Decide così di riprendere il suo colloquio con l’eterna viandante, incalzandola nell’incipit della quarta strofa con nuovi quesiti esistenziali sul significato ultimo della vita terrena, sul perché gli uomini soffrano e si affannino, quando il loro è un lento e inesorabile incedere verso la morte. La luna resta indifferente, ma secondo il pastore in realtà è a conoscenza di tutto quel che accade sulla terra e anche il cielo, possedendo quelle conoscenze che all’uomo sono precluse. E così, come egli non conosce il motivo del moto perpetuo degli astri, non sa neanche se la sua esistenza sia utile o gradevole per qualcuno, la sola cosa di cui è certo è che per lui la vita è solo sofferenza.

Con un nuovo ribaltamento della prospettiva, nella quinta strofa il pastore dal rivolgersi alla luna, sposta il suo sguardo sul gregge e parla alle sue pecore, che invidia dal profondo del cuore per la loro assoluta mancanza di consapevolezza della morte e della loro totale imperturbabilità rispetto ai misteri del cosmo, mentre lui non riesce a trovare la stessa serenità senza annoiarsi, continuamente spronato dalla mente a riflettere e condannato a provare quella sensazione di angosciante insoddisfazione propria dell’essere umano.

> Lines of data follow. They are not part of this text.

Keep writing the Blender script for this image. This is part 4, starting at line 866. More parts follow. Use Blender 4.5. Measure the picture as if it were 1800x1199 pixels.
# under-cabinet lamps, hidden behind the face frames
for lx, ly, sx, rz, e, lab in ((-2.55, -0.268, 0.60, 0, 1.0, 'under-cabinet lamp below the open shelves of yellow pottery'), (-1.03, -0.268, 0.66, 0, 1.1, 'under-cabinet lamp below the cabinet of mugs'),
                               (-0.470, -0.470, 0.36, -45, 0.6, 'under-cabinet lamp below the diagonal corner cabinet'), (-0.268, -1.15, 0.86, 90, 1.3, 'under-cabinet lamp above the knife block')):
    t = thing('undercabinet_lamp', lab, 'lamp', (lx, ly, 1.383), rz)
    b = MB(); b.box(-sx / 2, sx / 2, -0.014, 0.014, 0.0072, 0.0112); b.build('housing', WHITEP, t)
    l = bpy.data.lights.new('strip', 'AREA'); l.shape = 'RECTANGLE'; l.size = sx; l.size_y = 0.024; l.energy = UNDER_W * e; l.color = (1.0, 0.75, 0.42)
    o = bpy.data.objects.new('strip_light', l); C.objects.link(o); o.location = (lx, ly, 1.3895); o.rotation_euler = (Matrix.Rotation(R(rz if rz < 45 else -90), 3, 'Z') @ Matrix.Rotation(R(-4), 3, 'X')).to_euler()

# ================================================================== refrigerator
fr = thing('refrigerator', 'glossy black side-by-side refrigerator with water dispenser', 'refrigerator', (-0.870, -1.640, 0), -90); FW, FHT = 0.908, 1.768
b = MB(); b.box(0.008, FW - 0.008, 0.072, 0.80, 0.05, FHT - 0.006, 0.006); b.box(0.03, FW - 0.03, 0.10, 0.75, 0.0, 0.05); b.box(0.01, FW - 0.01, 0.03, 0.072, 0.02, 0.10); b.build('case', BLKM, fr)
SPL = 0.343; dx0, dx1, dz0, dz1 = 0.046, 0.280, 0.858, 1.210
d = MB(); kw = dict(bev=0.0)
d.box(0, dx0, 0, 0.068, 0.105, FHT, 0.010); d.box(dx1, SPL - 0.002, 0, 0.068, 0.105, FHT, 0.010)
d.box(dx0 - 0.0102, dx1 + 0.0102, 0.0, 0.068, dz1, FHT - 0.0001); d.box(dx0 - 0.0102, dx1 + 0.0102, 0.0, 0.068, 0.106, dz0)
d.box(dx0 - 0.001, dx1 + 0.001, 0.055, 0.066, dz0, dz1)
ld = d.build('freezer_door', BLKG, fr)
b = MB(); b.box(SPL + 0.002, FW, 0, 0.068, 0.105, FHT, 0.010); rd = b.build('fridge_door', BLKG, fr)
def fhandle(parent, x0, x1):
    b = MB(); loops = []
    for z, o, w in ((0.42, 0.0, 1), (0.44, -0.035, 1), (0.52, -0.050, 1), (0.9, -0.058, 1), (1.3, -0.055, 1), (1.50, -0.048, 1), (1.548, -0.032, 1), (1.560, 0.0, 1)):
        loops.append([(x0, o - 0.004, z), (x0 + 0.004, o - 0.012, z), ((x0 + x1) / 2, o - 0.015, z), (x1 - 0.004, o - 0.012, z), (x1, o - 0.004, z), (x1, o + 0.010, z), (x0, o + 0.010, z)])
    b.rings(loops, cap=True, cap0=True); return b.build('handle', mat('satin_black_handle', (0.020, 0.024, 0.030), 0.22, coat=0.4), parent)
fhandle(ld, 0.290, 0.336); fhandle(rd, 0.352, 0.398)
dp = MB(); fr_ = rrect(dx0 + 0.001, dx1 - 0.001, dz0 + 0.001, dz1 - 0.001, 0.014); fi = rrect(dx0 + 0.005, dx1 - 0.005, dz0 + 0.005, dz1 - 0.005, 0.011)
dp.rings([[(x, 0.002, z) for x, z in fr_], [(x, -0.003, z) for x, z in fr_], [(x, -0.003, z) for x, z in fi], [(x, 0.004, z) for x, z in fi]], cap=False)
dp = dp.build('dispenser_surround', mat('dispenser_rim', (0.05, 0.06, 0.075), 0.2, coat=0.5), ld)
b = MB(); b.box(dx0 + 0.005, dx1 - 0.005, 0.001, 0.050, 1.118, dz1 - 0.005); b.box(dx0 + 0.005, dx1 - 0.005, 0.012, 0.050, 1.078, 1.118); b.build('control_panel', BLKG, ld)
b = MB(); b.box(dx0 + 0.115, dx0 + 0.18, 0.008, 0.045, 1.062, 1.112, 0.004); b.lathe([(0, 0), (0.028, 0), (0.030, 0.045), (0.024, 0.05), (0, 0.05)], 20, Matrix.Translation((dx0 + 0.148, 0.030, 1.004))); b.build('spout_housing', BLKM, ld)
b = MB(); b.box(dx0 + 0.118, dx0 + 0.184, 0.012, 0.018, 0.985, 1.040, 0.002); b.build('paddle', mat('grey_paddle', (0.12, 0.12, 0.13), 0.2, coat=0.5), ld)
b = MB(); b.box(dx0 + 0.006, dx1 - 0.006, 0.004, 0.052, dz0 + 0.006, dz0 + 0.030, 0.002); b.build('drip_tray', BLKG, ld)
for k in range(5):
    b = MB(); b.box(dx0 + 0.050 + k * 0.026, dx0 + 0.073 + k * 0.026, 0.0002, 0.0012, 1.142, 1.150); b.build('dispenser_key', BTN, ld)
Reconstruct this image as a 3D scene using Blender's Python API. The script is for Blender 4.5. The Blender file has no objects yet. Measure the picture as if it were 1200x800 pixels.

A conclusione del canto con la sesta e ultima strofa, il pastore sembra astrarsi dalla scena, facendo un passo indietro per rifugiarsi nell’immaginazione e riferendosi sia alla luna che al gregge ipotizza che forse se potesse volare per contare le stelle una ad una, o farsi tuono per spostarsi di vetta in vetta, potrebbe finalmente essere felice. Un lampo di luce, che subito si perde nel buio di quella che più che una riflessione, suona come una sentenza: inutile ignorare la realtà, sperando di poter sottrarsi al destino già sancito dal giorno della nascita, funesto per chi nasce.